Two first-half goals from Louis Saha and Emmanuel Adebayor suggested the game would go to recent form, but in 28 minutes either side of half-time, Wenger’s men ran amok.

A bullet header from Bacary Sagna got them back into proceedings before Robin van Persie continued his ludicrous form, curling in his 29th of the season from long-range.

A second-half strike from Tomas Rosicky was followed by a Theo Walcott effort, to take the tally to five.

Arsenal would finish the season by pipping Spurs to a Champions League place. The spirit and drive of that February afternoon has been so elusive at Arsenal recently, but the derby is the perfect occasion to kickstart an ailing season.

Arsenal 5-2 Spurs (November 2012)

Any Arsenal babies conceived that night in February may well have been welcomed into the world with another walloping of Spurs.

To the glee of Arsenal supporters, lightning struck twice just nine months later. Again, Emmanuel Adebayor scored first, jumping the sideboards to celebrate with the travelling fans in his uniquely provocative style.

What Adebayor had in stones, he lacked in marbles. A wild lunge at Santi Cazorla saw the striker sent off, sparking jubilation among the home crowd. From that point on, Andre Villas-Boas could only watch on like a helpless supply teacher as his side collapsed.

Per Mertesacker’s first Arsenal goal sparked the comeback, before Lukasz Podolski and Olivier Giroud put Wenger’s men in control at the break.

Cazorla and Walcott added two more in the second half, either side of Gareth Bale’s consolation, to ensure another emphatic local triumph.

Arsenal 2-0 Spurs (January 2014) 

By January 2014, Arsenal were desperate. Their matches were played to a backdrop of tiny violins as the club’s nine-year trophy drought became a source of existential angst for their supporters.

The FA Cup offered possible salvation, but the draw seemed unkind. 9,000 Tottenham fans packed into the Emirates with the expectation of another success. Despite losing Bale, Tottenham’s team contained new signing Christian Eriksen.

However, the pendulum of local power had swung Arsenal’s way. Their team was challenging at the top of the Premier League, playing the kind of football that leaves neutrals salivating. By comparison, Spurs were managed by Tim Sherwood and fielded Roberto Soldado upfront.

The following 90 minutes were so comfortable for Arsenal it was tempting to think they could have won in slippers. Goals from Santi Cazorla and Tomas Rosicky, the latter after a terrible error from Danny Rose, ensured a comfortable passage into the fourth round. Arsenal would go on to win the Cup that season, despite the best efforts of both Hull City and themselves in the final.

The enduring image from the night was Walcott reminding Tottenham fans of the score while being stretchered off. Yes, the injury would keep him out of that summer’s World Cup, but childish point-scoring should always take priority.

 

Arsenal 4-2 Spurs (December 2018) 

As 2018 drew to a close, it was natural to conclude that Tottenham were the premier football team in north London.

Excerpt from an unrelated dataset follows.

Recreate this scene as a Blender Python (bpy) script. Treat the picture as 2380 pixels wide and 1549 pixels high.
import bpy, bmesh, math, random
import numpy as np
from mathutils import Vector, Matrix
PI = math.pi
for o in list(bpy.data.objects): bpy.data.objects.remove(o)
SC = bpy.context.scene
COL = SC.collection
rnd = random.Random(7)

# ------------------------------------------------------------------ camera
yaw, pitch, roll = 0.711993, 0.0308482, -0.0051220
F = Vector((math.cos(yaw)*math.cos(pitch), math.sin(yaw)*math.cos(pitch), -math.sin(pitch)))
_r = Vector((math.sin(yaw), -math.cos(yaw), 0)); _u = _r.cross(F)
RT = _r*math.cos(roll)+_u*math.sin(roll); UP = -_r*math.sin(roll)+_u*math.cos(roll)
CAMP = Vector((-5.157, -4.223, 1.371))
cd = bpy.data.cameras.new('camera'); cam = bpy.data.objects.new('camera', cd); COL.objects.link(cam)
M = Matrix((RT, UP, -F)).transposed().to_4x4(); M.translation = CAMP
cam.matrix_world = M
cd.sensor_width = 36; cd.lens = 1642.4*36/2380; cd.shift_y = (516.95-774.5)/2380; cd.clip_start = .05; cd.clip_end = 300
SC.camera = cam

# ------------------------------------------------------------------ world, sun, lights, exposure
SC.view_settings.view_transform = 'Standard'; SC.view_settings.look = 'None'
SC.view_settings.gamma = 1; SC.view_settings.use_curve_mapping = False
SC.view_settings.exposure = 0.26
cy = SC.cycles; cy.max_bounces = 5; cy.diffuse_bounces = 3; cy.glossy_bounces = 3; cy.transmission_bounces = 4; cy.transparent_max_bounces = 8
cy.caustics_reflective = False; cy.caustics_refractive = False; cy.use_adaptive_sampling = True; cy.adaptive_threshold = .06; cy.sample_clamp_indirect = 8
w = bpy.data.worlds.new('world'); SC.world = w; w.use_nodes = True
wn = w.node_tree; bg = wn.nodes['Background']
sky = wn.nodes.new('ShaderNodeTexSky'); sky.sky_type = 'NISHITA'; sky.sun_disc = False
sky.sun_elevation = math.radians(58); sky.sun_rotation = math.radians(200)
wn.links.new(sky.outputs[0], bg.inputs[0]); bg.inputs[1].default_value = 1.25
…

After Mauricio Pochettino took over after the Tim Sherwood Experiment, Spurs had been improving year on year. After stumbling upon Harry Kane, and adding the likes of Dele Alli and Son Heung-Min to their squad, hopes were high that prizes would be added to plaudits.

Arsenal couldn’t share quite the same optimism. Wenger had finally abdicated from the manager’s role after the 2017-18 season and Unai Emery had failed to fully impress. This Arsenal squad, while capable of beating anybody on their day, had been cast into Europa League purgatory.

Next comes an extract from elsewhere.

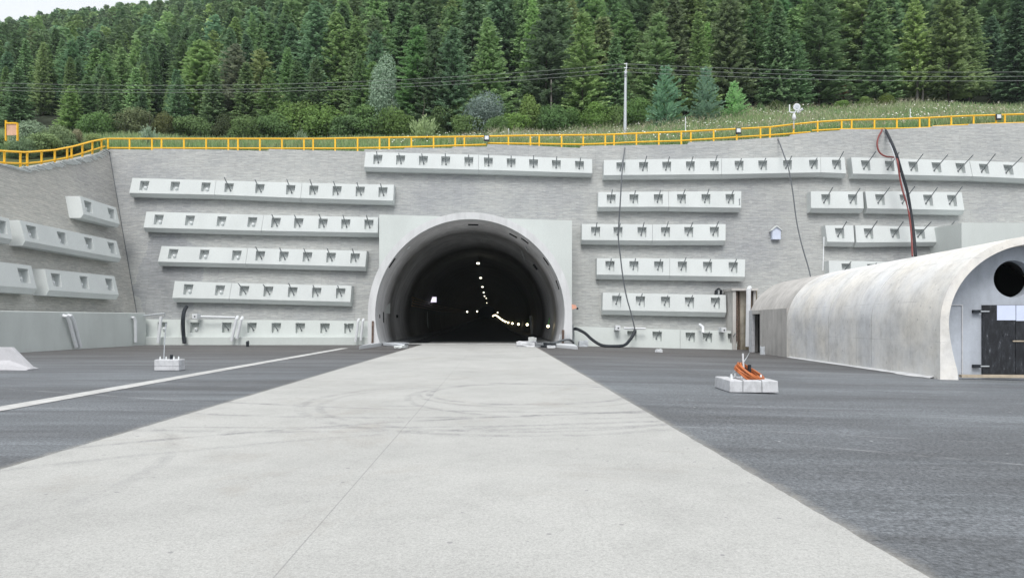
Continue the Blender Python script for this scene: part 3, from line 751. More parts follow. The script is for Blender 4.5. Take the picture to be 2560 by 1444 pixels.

The script was following convention when Kane put Spurs 2-1 up from the penalty spot, yet the blue touch paper for Arsenal’s comeback had already been lit.

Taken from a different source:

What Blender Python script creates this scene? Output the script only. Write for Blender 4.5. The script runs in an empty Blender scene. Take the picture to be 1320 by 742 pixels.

Eric Dier, settling into his role of professional irritant, had sparked a melee with his celebration after equalising which his manager raced 40 yards to join. With the Emirates crowd baying, Arsenal eyes collectively narrowed – they would not roll over so easily this time.

The second-half was an Emery triumph. New talisman Pierre-Emerick Aubameyang lashed home a long-range leveller, before substitute Alexandre Lacazette made the Clock End erupt by putting Arsenal ahead late on. By the time Lucas Torreria scored a fourth, ripping his shirt off in celebration for the game’s stand-out moment, the place was positively delirious.

Tottenham may have gone on to reach the Champions League final, but their peak had already passed. With Unai Emery at the helm, and the tigerish Torreria patrolling midfield, it only seemed a matter of time before the good times at Arsenal were back.

Things didn’t work out like that, but the thought they might was half the fun.